Meus pais não ajudavam pra essas coisas, e eu tinha meus objetivos de aprender
a me virar, de dar a oportunidade das pessoas ajudarem a um desconhecido em sua
exposição ao acaso. Sendo ao acaso, tudo que veio pra mim foi lucro.
Você
poderia fazer uma listinha dos lugares por onde passou dentro e fora do Brasil?
Vish,
posso resumir. Pq to no celular aqui. Já passei (só de carona) por todos os
estados do litoral leste brasileiro (do RN ao RS), mais países UY, ARG, CHI.

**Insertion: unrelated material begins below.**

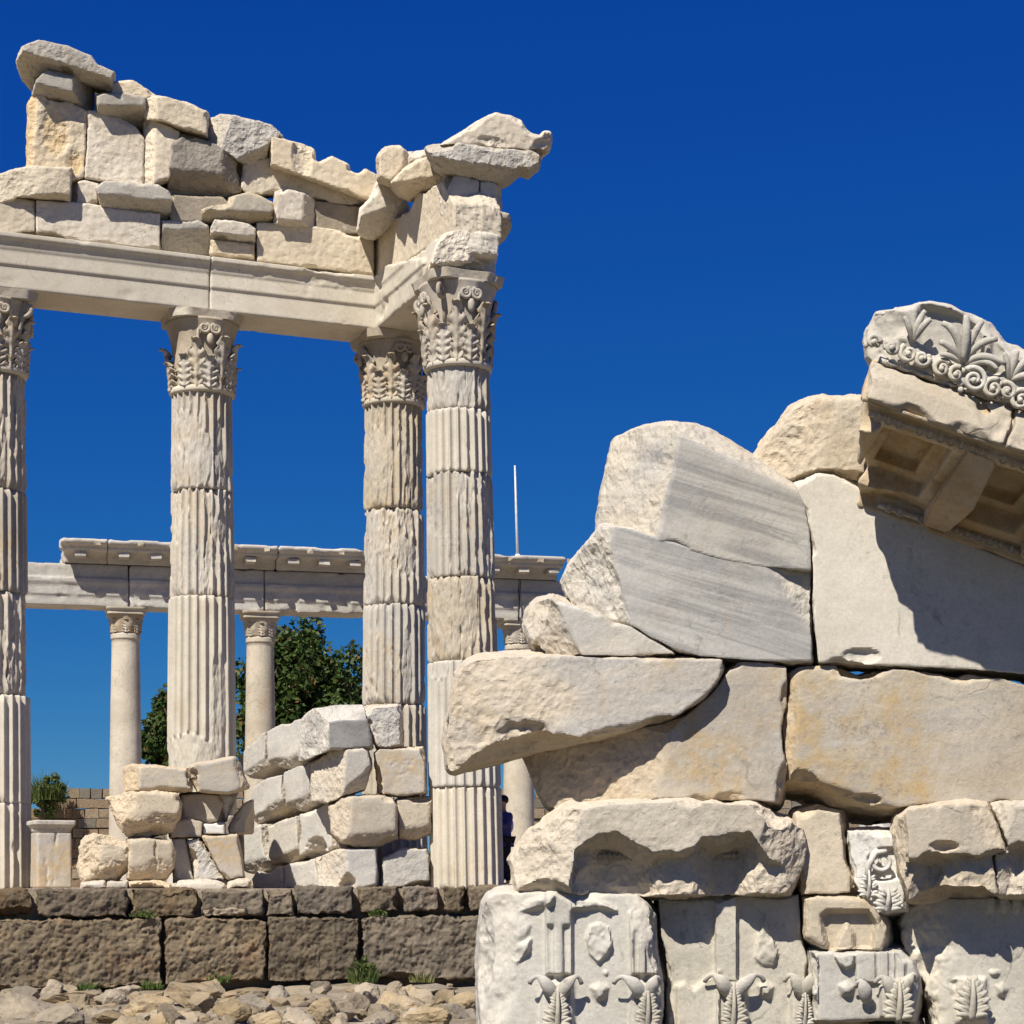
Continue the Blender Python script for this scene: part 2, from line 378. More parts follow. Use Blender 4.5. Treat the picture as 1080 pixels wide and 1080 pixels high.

Janeiro agora, cheguei de Rondônia ao Peru de carona, mas dentro do país
desisti d caronar. Aí fui pra Bolivia também, cruzando o país em ônibus,
servindo também de interprete a dois brasileiros que conheci na chegada ao
Peru.
O
resto do Brasil já está excluído da sua lista?
Não
mesmo, o Brasil não ta excluído, tanto q na ultima viagem eu elegi passar por
dois estados nortistas (RO e o lindo AC). É fato q o exterior me interessa
bastante, pq eu amo aprender línguas e ainda não sou totalmente fluente em
nenhuma além de português. Mas tenho na lembrança muito Brasil, sobretudo
lindas praias nordestinas, o Rio, Floripa e bons amigos espalhados por aí.
Você
se mantém legalmente nos outros países? Como se dá esse processo migratório?
Pela
América do Sul (onde estive até agora) o processo é muito tranquilo: chega à
fronteira do país que deseja visitar, busca a aduana (um escritório normal) com
seu RG e algum papel adicional (dizem q países como Peru e Uruguay exigem
vacina de febre amarela, mas não me pediram), e pronto - te dão um papelzinho
de entrada no país que só te resta cuidar pra que ele não molhe, rasgue, ou
seja, roubado durante seus dias no país.
Você
programa antes todo o seu roteiro de vigem, (o q você vai conhecer, onde vai
ficar) ou é tudo "na doida"?
Eu
costumava não programar nada, só ia baseado em alguma ideia, como "vou pro
sul", e nas cidades que chegava, entrava na net e buscava outras opções de
hospedagens (couchsurfing ou conhecidos virtuais) em outras cidades. A partir
das respostas positivas de hospedagem, meu percurso se traçava.
Na ultima viagem tentei programar um pouco, com ajuda duma amiga caroneira da
Eslováquia q viajou por aqui. Acabei chegando ao Peru e desanimei de seguir
viagem sozinho quando cheguei a Cusco.
Algum
lugar cujo você se arrependeu de ir? Algum q você gamou tanto que teve vontade
de morar lá?
Quando
cheguei ao Peru eu me arrependi de ter ido pra la. Acho que o que me passou é
que eu me mudei um pouco nos últimos meses e não havia me dado conta disso. Nas
outras viagens eu tinha mais tempo de férias (2 meses de férias da faculdade) e
eu vivia um pouco mais sozinho (morava sozinho e mal saía de casa). Nos últimos
meses eu havia começado a trabalhar (a minha volta agora tem data e obrigação)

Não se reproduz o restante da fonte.